Goal of the exercise>
Begin with the first line of the material and write out each line exactly, ending with the line that contains "struct(mb, 'ceiling', ['ceil', 'taupe'])". Pictures are not part of the copy.

Dataset excerpt>
+---+
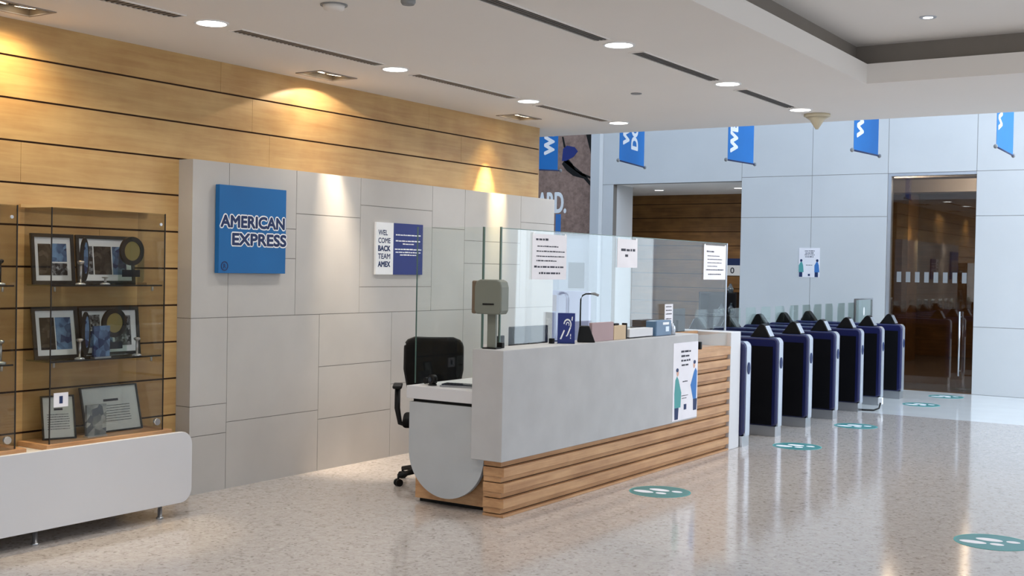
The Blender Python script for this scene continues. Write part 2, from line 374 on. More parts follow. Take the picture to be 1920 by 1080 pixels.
# ceiling with the raised tray and the lamp recesses left open
holes = [(-6.215, -5.985, y0, y0+.385) for y0 in (3.905, 6.555, 9.245)] + [(-2.652, 4.2, -3.0, 8.892)]
xs = sorted({-12, 4.2} | {h[0] for h in holes} | {h[1] for h in holes}); ys = sorted({-6, YE} | {h[2] for h in holes} | {h[3] for h in holes})
mb = MB()
for a, b in zip(xs[:-1], xs[1:]):
    for c, d in zip(ys[:-1], ys[1:]):
        mx_, my_ = (a+b)/2, (c+d)/2
        if any(h[0] < mx_ < h[1] and h[2] < my_ < h[3] for h in holes): continue
        mb.add([(a,c,ZC),(b,c,ZC),(b,d,ZC),(a,d,ZC)], [(0,3,2,1)], 0)
X0, Y0 = -2.652, 8.892
mb.add([(X0,-3,ZC),(X0,Y0,ZC),(X0,Y0,3.178),(X0,-3,3.178)], [(0,1,2,3)], 0)
mb.add([(X0,Y0,ZC),(4.2,Y0,ZC),(4.2,Y0,3.178),(X0,Y0,3.178)], [(0,1,2,3)], 0)
mb.add([(X0,-3,3.178),(X0,Y0,3.178),(X0-.12,Y0+.12,3.178),(X0-.12,-3,3.178)], [(0,1,2,3)], 0)
mb.add([(X0,Y0,3.178),(4.2,Y0,3.178),(4.2,Y0+.12,3.178),(X0-.12,Y0+.12,3.178)], [(0,1,2,3)], 0)
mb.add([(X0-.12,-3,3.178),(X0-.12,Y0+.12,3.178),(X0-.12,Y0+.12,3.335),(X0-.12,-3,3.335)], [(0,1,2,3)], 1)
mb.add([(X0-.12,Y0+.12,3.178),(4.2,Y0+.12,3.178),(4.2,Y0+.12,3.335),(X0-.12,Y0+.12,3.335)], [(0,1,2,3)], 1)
mb.add([(X0-.12,-3,3.335),(4.2,-3,3.335),(4.2,Y0+.12,3.335),(X0-.12,Y0+.12,3.335)], [(0,1,2,3)], 0)
mb.add([(X0-.12,-3,ZC),(4.2,-3,ZC),(4.2,-3,3.335),(X0-.12,-3,3.335)], [(0,1,2,3)], 0)
mb.box(-12, 4.2, YE, YE+.1, ZC, 6.2, 0); mb.box(-12, 4.2, -6, YE, 3.40, 3.45, 0)
struct(mb, 'ceiling', ['ceil', 'taupe'])

# back wall: stone panels, lift lobby opening, glazed door opening, entrance glazing on the right
XO0, XO1, ZO = -9.07, -6.884, 2.975
XD0, XD1, ZD = -4.70, -3.512, 3.03
XG0, XG1 = -.3, 2.12
mb = MB()
def wp(x0, x1, z0, z1):
    mb.box(x0+.003, x1-.003, YB, YB+.06, z0+.003, z1-.003, 0); mb.box(x0, x1, YB+.004, YB+.12, z0, z1, 1)
wp(-11.9, -9.43, 0, 6.2); wp(-9.27, XO0, 0, ZO); wp(-9.27, XO1, ZO, 6.2)
for a, b in ((XO1, -5.795), (-5.795, XD0)):
    for z0, z1 in ((0, 2.424), (2.424, 3.03), (3.03, 3.84), (3.84, 6.2)): wp(a, b, z0, z1)
wp(XD0, XD1, ZD, 3.82); wp(XD0, XD1, 3.82, 6.2)
for a, b in ((XD1, -1.5), (-1.5, XG0)):
    for z0, z1 in ((0, .918), (.918, 2.424), (2.424, 3.03), (3.03, 3.82), (3.82, 6.2)): wp(a, b, z0, z1)
wp(XG0, XG1, 3.1, 6.2); wp(XG1, 4.2, 0, 6.2)
mb.box(XO0-.18, XO0, YB+.12, 17.55, 0, ZO, 0); mb.box(XO1, XO1+.12, YB+.12, 19.5, 0, ZO, 0)
mb.box(XD0-.12, XD0, YB+.12, YB+.3, 0, ZD, 0); mb.box(XD1, XD1+.12, YB+.12, YB+.3, 0, ZD, 0)
struct(mb, 'wall_back', ['backwall', 'seam'])
mb = MB(); mb.box(-9.43, -9.27, YB-.12, YB+.05, 0, 6.2)
struct(mb, 'trim_1', ['backwall'])

# right wall with window bays, wall behind the camera with the entrance opening, end walls of the back hall
mb = MB()
mb.box(4.0, 4.2, -6, 10.4, 0, .35); mb.box(4.0, 4.2, -6, 10.4, 3.0, 3.4)
for y in (-6, 1, 10): mb.box(4.0, 4.2, y, y+.45, .35, 3.0)
mb.box(4.0, 4.2, 10.45, YB, 0, 3.3, 1); mb.box(4.0, 4.2, 10.45, YB, 5.9, 6.2, 1)
for y in (10.96, 12.8, 14.7, 16.7): mb.box(4.0, 4.2, y, y+.12, 3.3, 5.9, 1)  # posts of the made-up high opening for the added clerestory light
struct(mb, 'wall_right', ['ceil', 'woodx'])
mb = MB(); mb.box(-12, -5, -6.2, -6, 0, 3.4); mb.box(3, 4.2, -6.2, -6, 0, 3.4); mb.box(-5, 3, -6.2, -6, 3.0, 3.4)
struct(mb, 'wall_front', ['ceil'])
mb = MB(); mb.box(-12.1, -12, YE-4, YB+.1, 0, 6.2); mb.box(-12, XW-.32, 6.9, 7.0, 0, ZC)
struct(mb, 'wall_side', ['backwall'])
for i, (y0, y1) in enumerate(((-5.55, 1), (1.45, 10))):
    mb = MB(); n = max(2, round((y1-y0)/1.6))
    for k in range(n+1):
        y = y0+(y1-y0-.06)*k/n; mb.box(4.02, 4.1, y, y+.06, .35, 3.0)
    mb.box(4.02, 4.1, y0, y1, .35, .41); mb.box(4.02, 4.1, y0, y1, 2.94, 3.0)
    struct(mb, 'window_%d' % (i+1), ['silver'])
mb = MB()
for x in (XG0, .72, 1.53, XG1-.06): mb.box(x, x+.06, YB+.02, YB+.1, 0, 3.1)
mb.box(XG0, XG1, YB+.02, YB+.1, 3.04, 3.1); mb.box(XG0, XG1, YB+.02, YB+.1, 2.2, 2.25)
struct(mb, 'window_3', ['silver'])

# lift lobby behind the back wall
mb = MB(); mb.box(-11.5, XO1+.1, 19.6, 19.7, 0, ZO, 1)
for k in range(0, 13): mb.box(-11.5, XO1+.1, 19.588, 19.6, .25*k-.19+.006, min(.25*k+.06-.006, ZO) if k else .054, 0)
struct(mb, 'wall_lobby', ['woodx', 'groove'])
mb = MB(); mb.box(-11.6, XO1+.12, YB+.12, 19.7, ZO, ZO+.05); struct(mb, 'ceiling_lobby', ['ceil'])
mb = MB(); mb.box(-11.6, XO1+.12, YB, 19.7, -.06, 0); struct(mb, 'floor_lobby', ['floorwhite'])
mb = MB(); mb.box(-11.6, -11.5, 17.5, 19.7, 0, ZO); mb.box(XO0-.30, XO0-.18, 17.55, 17.62, 0, ZO); struct(mb, 'wall_lobby_side', ['groove'])

# corridor behind the smoked glass door
CX0, CX1, CY1 = -6.2, -2.9, 24.5
mb = MB(); mb.box(CX0, CX1, CY1, CY1+.1, 0, 3.4); mb.box(CX0-.1, CX0, YB+.12, CY1, 0, 3.4); mb.box(CX1, CX1+.1, YB+.12, CY1, 0, 3.4)
for k in range(3): mb.box(CX0, CX0+.35, 18.6+k*1.9, 19.3+k*1.9, 0, 3.1)
struct(mb, 'wall_corridor', ['woodx'])
mb = MB(); mb.box(CX0-.1, CX1+.1, YB+.12, CY1, 3.35, 3.4); mb.box(CX0, CX1, 18.6, 19.0, 3.1, 3.35); mb.box(CX0, CX1, 20.4, 20.8, 3.0, 3.35)
struct(mb, 'ceiling_corridor', ['ceil'])
mb = MB(); mb.box(CX0-.1, CX1+.1, YB, CY1, -.06, 0); struct(mb, 'floor_corridor', ['lobbyfloor'])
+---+
Correct response>
The Blender Python script for this scene continues. Write part 2, from line 374 on. More parts follow. Take the picture to be 1920 by 1080 pixels.
# ceiling with the raised tray and the lamp recesses left open
holes = [(-6.215, -5.985, y0, y0+.385) for y0 in (3.905, 6.555, 9.245)] + [(-2.652, 4.2, -3.0, 8.892)]
xs = sorted({-12, 4.2} | {h[0] for h in holes} | {h[1] for h in holes}); ys = sorted({-6, YE} | {h[2] for h in holes} | {h[3] for h in holes})
mb = MB()
for a, b in zip(xs[:-1], xs[1:]):
    for c, d in zip(ys[:-1], ys[1:]):
        mx_, my_ = (a+b)/2, (c+d)/2
        if any(h[0] < mx_ < h[1] and h[2] < my_ < h[3] for h in holes): continue
        mb.add([(a,c,ZC),(b,c,ZC),(b,d,ZC),(a,d,ZC)], [(0,3,2,1)], 0)
X0, Y0 = -2.652, 8.892
mb.add([(X0,-3,ZC),(X0,Y0,ZC),(X0,Y0,3.178),(X0,-3,3.178)], [(0,1,2,3)], 0)
mb.add([(X0,Y0,ZC),(4.2,Y0,ZC),(4.2,Y0,3.178),(X0,Y0,3.178)], [(0,1,2,3)], 0)
mb.add([(X0,-3,3.178),(X0,Y0,3.178),(X0-.12,Y0+.12,3.178),(X0-.12,-3,3.178)], [(0,1,2,3)], 0)
mb.add([(X0,Y0,3.178),(4.2,Y0,3.178),(4.2,Y0+.12,3.178),(X0-.12,Y0+.12,3.178)], [(0,1,2,3)], 0)
mb.add([(X0-.12,-3,3.178),(X0-.12,Y0+.12,3.178),(X0-.12,Y0+.12,3.335),(X0-.12,-3,3.335)], [(0,1,2,3)], 1)
mb.add([(X0-.12,Y0+.12,3.178),(4.2,Y0+.12,3.178),(4.2,Y0+.12,3.335),(X0-.12,Y0+.12,3.335)], [(0,1,2,3)], 1)
mb.add([(X0-.12,-3,3.335),(4.2,-3,3.335),(4.2,Y0+.12,3.335),(X0-.12,Y0+.12,3.335)], [(0,1,2,3)], 0)
mb.add([(X0-.12,-3,ZC),(4.2,-3,ZC),(4.2,-3,3.335),(X0-.12,-3,3.335)], [(0,1,2,3)], 0)
mb.box(-12, 4.2, YE, YE+.1, ZC, 6.2, 0); mb.box(-12, 4.2, -6, YE, 3.40, 3.45, 0)
struct(mb, 'ceiling', ['ceil', 'taupe'])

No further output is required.